▸ Your task: Nothing but the lines from the top of the data to the line holding "under = prism('floor_skirt', [(x, yb(x)" should be printed, word for word and both ends included; leave the pictures out.

Data extracted from a collection:
○ ○ ○

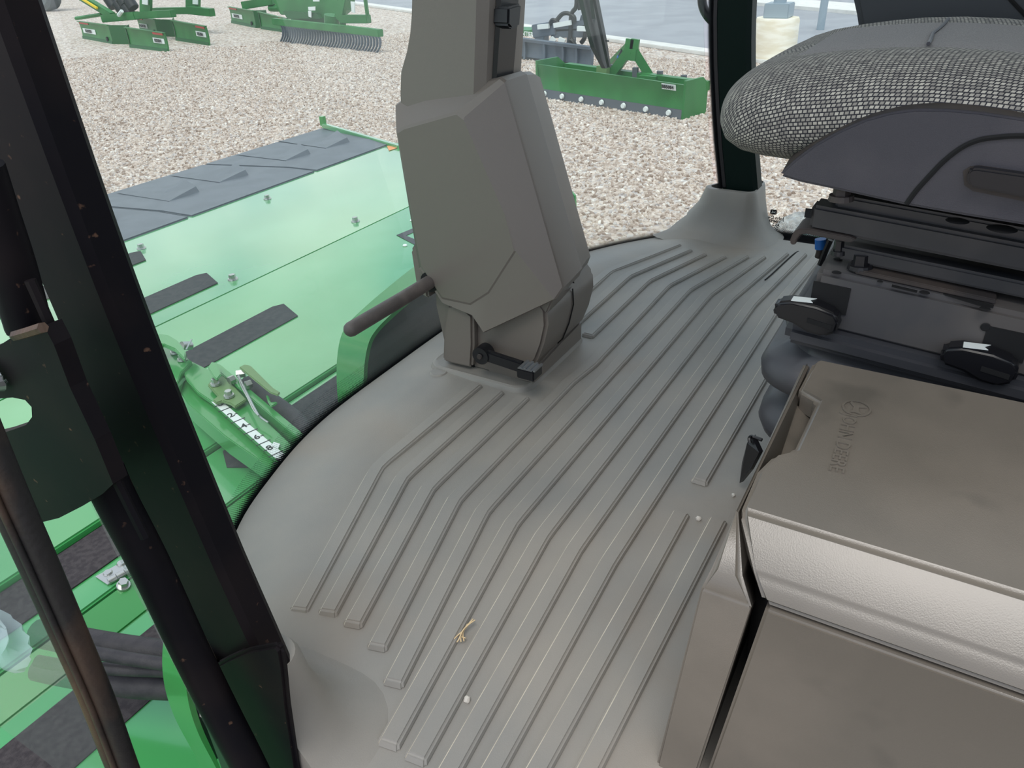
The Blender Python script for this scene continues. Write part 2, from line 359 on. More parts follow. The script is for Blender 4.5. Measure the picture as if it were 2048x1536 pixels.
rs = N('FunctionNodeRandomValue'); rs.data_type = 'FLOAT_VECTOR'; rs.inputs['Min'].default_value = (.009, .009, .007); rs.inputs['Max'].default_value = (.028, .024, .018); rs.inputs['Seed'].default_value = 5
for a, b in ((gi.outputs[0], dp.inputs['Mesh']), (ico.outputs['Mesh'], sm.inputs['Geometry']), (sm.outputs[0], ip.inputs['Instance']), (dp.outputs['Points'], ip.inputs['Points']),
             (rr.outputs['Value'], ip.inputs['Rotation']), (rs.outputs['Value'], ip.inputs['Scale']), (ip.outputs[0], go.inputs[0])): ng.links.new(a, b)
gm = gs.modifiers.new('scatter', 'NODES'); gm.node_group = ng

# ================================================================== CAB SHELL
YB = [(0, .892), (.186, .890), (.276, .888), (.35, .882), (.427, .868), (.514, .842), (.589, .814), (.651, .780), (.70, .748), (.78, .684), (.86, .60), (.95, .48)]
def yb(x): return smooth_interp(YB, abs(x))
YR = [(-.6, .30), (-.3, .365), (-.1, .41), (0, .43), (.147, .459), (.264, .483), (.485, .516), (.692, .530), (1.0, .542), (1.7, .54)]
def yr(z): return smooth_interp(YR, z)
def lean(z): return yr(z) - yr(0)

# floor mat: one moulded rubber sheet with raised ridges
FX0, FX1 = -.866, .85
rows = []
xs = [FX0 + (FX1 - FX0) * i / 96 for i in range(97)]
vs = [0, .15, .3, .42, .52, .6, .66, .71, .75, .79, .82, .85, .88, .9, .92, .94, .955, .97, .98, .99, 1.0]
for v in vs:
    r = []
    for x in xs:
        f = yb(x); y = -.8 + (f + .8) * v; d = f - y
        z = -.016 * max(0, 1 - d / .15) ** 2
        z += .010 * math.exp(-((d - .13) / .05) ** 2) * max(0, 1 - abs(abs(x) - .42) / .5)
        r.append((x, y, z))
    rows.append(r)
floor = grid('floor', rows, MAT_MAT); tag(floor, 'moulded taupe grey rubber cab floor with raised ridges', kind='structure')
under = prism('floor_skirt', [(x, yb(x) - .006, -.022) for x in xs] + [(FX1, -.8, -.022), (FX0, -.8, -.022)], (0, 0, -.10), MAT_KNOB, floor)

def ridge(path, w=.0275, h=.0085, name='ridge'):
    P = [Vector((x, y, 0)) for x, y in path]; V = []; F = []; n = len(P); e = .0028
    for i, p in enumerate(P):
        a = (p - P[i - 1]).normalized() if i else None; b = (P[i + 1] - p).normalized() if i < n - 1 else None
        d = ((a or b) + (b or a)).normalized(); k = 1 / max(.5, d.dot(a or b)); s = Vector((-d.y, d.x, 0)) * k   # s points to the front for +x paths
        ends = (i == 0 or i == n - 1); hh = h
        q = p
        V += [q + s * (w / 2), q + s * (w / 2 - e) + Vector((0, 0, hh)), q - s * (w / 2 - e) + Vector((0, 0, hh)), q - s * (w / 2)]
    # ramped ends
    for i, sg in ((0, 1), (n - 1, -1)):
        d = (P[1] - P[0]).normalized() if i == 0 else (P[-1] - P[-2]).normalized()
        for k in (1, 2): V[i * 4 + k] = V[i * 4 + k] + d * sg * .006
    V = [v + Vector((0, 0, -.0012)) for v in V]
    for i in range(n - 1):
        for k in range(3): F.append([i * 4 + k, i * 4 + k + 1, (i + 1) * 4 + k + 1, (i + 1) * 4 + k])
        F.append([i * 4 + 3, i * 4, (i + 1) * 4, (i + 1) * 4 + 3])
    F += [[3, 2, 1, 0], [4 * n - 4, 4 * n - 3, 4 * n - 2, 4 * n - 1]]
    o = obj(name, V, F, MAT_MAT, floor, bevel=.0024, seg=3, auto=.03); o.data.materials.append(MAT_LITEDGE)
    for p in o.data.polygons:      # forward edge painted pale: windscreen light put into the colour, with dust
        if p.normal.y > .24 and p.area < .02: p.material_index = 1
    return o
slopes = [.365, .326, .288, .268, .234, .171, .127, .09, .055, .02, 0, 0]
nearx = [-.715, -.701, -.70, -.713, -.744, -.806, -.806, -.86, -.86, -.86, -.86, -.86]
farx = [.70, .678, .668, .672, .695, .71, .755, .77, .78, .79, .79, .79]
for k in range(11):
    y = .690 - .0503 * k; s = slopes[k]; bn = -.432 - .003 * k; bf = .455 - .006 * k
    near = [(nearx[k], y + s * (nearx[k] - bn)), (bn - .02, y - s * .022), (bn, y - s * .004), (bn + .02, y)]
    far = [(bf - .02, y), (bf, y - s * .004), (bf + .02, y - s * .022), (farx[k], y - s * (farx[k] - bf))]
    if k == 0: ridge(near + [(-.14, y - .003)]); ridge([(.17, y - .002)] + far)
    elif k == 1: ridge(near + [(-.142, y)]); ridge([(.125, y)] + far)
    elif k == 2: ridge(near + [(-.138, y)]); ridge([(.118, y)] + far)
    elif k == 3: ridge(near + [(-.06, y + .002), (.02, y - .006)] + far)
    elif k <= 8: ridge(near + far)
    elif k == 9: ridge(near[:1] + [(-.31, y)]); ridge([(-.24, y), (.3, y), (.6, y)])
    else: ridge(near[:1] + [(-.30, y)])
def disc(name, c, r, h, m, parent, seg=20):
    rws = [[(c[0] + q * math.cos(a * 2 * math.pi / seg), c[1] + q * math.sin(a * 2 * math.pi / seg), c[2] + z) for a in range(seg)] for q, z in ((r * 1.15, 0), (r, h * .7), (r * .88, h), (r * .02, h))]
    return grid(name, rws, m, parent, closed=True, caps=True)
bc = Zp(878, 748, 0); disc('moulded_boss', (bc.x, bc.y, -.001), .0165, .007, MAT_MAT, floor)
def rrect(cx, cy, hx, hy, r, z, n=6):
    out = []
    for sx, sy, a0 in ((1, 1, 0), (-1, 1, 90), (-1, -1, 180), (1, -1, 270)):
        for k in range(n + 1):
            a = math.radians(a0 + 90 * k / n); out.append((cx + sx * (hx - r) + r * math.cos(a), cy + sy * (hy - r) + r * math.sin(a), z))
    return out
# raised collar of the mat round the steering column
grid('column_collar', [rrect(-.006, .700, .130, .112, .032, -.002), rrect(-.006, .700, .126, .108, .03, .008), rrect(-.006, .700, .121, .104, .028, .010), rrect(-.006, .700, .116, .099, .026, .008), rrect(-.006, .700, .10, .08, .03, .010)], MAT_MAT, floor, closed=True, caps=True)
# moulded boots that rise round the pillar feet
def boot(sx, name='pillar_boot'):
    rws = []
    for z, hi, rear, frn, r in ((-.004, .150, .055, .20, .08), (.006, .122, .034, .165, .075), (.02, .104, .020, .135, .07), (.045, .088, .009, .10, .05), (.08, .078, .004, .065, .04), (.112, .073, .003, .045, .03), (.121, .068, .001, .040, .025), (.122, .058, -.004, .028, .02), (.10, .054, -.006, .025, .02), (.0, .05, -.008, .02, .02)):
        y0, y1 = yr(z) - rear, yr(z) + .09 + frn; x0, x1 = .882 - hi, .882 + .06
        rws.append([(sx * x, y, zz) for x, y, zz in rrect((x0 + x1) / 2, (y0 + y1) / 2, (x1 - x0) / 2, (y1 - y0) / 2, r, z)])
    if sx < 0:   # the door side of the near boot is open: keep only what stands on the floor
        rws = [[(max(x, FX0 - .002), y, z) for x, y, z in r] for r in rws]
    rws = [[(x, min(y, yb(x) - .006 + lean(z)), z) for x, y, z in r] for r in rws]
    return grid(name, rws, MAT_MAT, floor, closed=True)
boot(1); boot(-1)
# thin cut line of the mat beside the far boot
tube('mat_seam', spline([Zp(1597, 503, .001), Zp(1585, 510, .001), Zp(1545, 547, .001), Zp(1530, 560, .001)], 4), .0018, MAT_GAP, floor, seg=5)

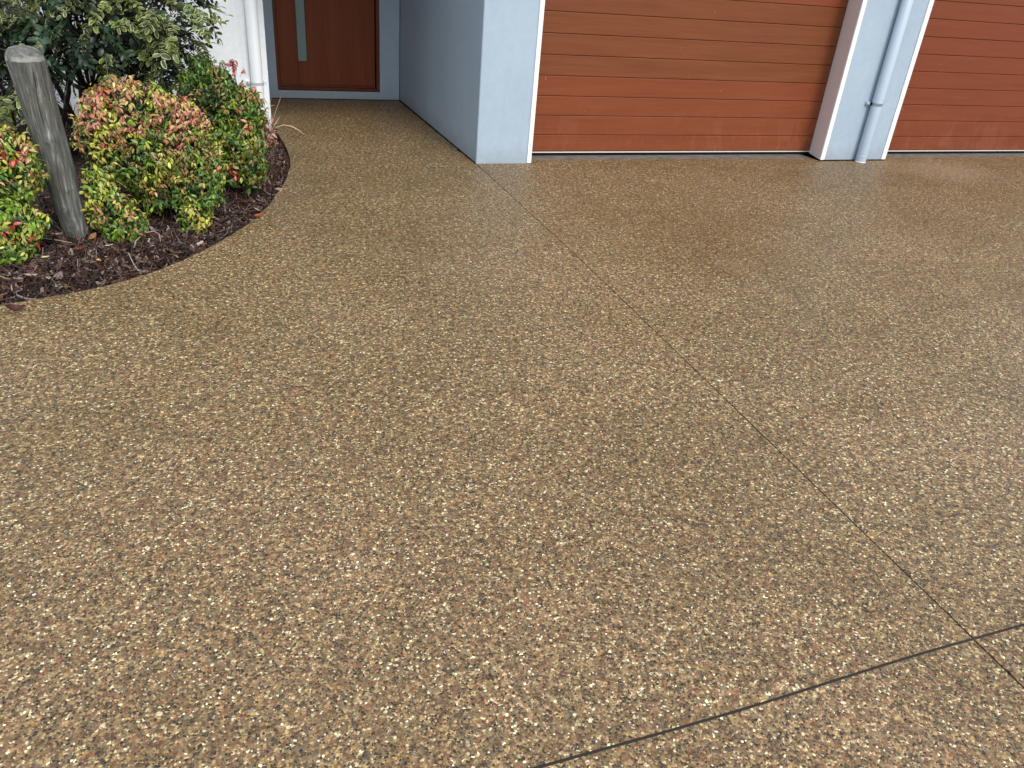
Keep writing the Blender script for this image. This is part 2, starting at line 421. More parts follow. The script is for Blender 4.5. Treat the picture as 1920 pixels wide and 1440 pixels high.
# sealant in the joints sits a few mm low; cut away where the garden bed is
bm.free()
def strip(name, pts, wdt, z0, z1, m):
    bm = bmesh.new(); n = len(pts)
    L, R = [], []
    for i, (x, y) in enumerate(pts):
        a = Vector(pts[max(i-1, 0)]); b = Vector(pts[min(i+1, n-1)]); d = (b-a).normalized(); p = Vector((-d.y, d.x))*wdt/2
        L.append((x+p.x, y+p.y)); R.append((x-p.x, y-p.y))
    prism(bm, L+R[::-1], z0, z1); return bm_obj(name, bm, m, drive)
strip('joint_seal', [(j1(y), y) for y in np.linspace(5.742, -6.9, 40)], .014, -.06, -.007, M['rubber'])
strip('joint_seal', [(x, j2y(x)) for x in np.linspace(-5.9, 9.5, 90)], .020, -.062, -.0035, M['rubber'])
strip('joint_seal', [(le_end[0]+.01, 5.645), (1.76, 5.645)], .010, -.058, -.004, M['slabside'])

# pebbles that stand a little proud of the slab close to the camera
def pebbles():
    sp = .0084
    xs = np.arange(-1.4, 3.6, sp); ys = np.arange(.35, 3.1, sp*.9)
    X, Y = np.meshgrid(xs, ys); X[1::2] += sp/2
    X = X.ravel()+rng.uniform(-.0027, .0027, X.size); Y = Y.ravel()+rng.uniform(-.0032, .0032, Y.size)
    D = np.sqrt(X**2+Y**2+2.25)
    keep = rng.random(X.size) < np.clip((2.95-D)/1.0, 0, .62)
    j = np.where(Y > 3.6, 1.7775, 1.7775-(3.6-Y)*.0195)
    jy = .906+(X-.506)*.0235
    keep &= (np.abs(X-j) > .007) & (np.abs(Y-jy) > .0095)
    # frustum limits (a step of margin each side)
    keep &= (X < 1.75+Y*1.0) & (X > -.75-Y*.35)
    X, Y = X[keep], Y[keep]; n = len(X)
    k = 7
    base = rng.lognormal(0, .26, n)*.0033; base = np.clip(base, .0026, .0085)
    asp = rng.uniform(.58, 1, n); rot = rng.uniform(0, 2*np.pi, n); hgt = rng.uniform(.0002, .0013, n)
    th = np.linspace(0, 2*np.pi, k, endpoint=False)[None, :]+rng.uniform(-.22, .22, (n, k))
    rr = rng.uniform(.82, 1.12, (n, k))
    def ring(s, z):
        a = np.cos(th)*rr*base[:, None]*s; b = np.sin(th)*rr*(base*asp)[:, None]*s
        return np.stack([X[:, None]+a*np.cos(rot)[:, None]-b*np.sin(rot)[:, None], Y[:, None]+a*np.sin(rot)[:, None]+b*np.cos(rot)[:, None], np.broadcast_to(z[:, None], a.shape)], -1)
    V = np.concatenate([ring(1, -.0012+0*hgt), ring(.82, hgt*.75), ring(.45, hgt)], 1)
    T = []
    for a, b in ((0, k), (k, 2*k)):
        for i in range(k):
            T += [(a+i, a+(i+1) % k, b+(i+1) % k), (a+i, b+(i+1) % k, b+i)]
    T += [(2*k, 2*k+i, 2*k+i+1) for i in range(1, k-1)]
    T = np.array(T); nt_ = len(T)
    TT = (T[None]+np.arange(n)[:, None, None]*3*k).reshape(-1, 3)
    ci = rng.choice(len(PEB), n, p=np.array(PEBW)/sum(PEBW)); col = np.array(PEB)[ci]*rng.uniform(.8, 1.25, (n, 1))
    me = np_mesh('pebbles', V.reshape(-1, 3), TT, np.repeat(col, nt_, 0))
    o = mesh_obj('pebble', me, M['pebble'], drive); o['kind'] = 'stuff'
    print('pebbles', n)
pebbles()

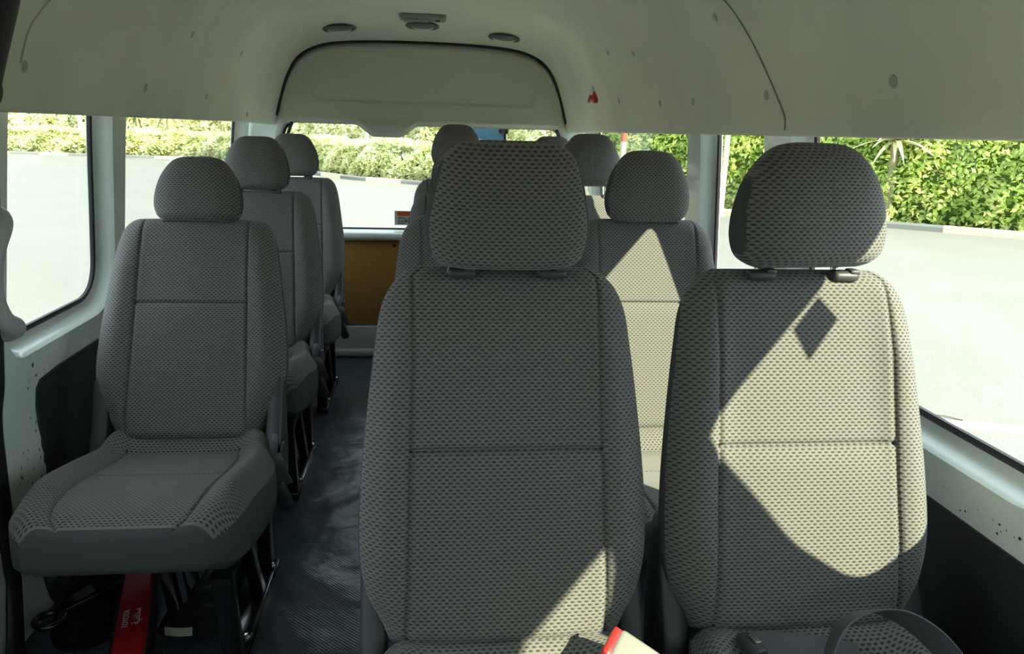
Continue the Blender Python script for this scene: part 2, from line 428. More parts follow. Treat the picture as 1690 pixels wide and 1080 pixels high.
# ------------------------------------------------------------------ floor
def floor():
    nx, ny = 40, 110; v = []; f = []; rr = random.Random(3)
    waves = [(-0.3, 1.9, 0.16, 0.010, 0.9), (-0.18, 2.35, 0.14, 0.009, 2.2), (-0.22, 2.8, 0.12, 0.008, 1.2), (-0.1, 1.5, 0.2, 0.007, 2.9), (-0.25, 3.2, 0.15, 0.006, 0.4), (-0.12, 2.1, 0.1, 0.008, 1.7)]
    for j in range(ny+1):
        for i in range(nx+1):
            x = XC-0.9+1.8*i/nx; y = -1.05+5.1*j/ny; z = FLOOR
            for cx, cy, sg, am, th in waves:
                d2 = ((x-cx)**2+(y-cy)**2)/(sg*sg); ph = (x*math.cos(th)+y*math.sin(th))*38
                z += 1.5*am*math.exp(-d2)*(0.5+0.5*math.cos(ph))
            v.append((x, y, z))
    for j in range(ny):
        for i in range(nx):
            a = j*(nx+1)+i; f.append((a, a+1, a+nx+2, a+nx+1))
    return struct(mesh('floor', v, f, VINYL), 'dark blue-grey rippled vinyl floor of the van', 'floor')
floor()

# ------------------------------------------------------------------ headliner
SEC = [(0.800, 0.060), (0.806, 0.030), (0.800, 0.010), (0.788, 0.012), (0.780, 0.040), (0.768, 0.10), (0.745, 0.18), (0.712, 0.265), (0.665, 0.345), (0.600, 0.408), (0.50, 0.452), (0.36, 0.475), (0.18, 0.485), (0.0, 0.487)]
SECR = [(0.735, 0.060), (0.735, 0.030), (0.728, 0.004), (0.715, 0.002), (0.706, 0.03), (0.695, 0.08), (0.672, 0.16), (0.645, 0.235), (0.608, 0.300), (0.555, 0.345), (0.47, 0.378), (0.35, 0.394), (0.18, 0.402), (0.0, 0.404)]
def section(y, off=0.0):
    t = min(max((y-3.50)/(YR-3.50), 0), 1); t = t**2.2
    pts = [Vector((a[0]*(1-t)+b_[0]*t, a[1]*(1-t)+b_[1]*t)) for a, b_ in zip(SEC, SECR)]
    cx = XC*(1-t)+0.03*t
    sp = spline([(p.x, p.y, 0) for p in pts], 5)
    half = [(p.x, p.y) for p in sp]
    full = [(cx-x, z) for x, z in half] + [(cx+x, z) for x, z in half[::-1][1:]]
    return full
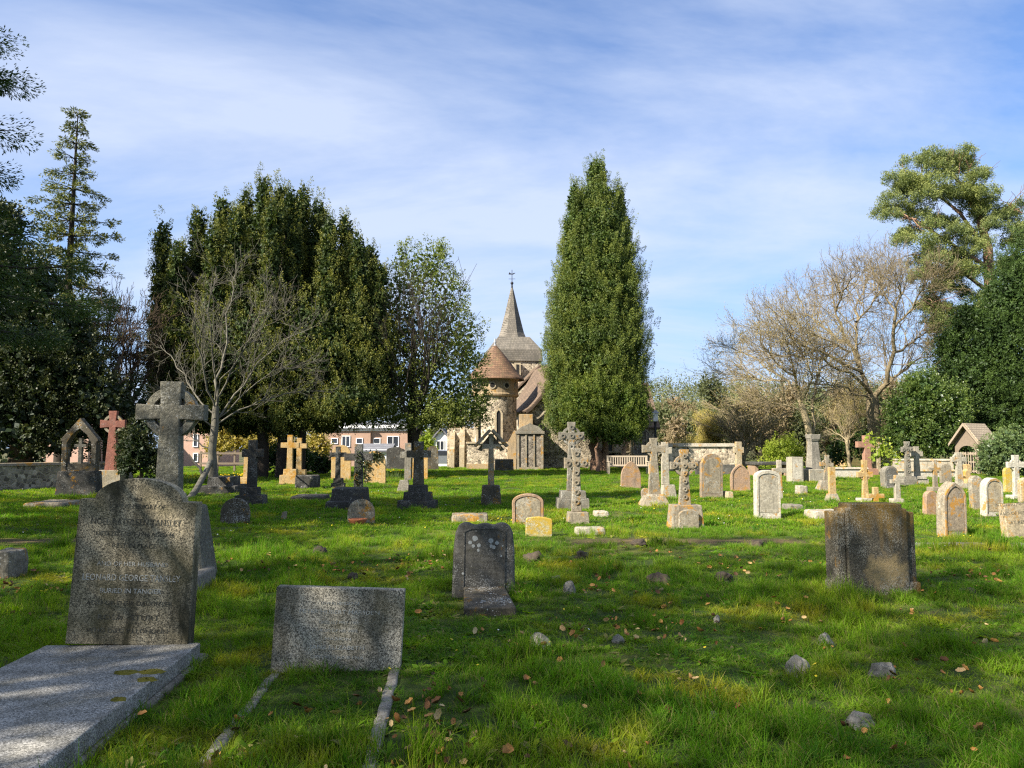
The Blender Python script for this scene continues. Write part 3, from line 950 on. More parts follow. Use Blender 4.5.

○ ○ ○

▸ Full solution:
The Blender Python script for this scene continues. Write part 2, from line 359 on. More parts follow. The script is for Blender 4.5. Measure the picture as if it were 2048x1536 pixels.
rs = N('FunctionNodeRandomValue'); rs.data_type = 'FLOAT_VECTOR'; rs.inputs['Min'].default_value = (.009, .009, .007); rs.inputs['Max'].default_value = (.028, .024, .018); rs.inputs['Seed'].default_value = 5
for a, b in ((gi.outputs[0], dp.inputs['Mesh']), (ico.outputs['Mesh'], sm.inputs['Geometry']), (sm.outputs[0], ip.inputs['Instance']), (dp.outputs['Points'], ip.inputs['Points']),
             (rr.outputs['Value'], ip.inputs['Rotation']), (rs.outputs['Value'], ip.inputs['Scale']), (ip.outputs[0], go.inputs[0])): ng.links.new(a, b)
gm = gs.modifiers.new('scatter', 'NODES'); gm.node_group = ng

# ================================================================== CAB SHELL
YB = [(0, .892), (.186, .890), (.276, .888), (.35, .882), (.427, .868), (.514, .842), (.589, .814), (.651, .780), (.70, .748), (.78, .684), (.86, .60), (.95, .48)]
def yb(x): return smooth_interp(YB, abs(x))
YR = [(-.6, .30), (-.3, .365), (-.1, .41), (0, .43), (.147, .459), (.264, .483), (.485, .516), (.692, .530), (1.0, .542), (1.7, .54)]
def yr(z): return smooth_interp(YR, z)
def lean(z): return yr(z) - yr(0)

# floor mat: one moulded rubber sheet with raised ridges
FX0, FX1 = -.866, .85
rows = []
xs = [FX0 + (FX1 - FX0) * i / 96 for i in range(97)]
vs = [0, .15, .3, .42, .52, .6, .66, .71, .75, .79, .82, .85, .88, .9, .92, .94, .955, .97, .98, .99, 1.0]
for v in vs:
    r = []
    for x in xs:
        f = yb(x); y = -.8 + (f + .8) * v; d = f - y
        z = -.016 * max(0, 1 - d / .15) ** 2
        z += .010 * math.exp(-((d - .13) / .05) ** 2) * max(0, 1 - abs(abs(x) - .42) / .5)
        r.append((x, y, z))
    rows.append(r)
floor = grid('floor', rows, MAT_MAT); tag(floor, 'moulded taupe grey rubber cab floor with raised ridges', kind='structure')
under = prism('floor_skirt', [(x, yb(x) - .006, -.022) for x in xs] + [(FX1, -.8, -.022), (FX0, -.8, -.022)], (0, 0, -.10), MAT_KNOB, floor)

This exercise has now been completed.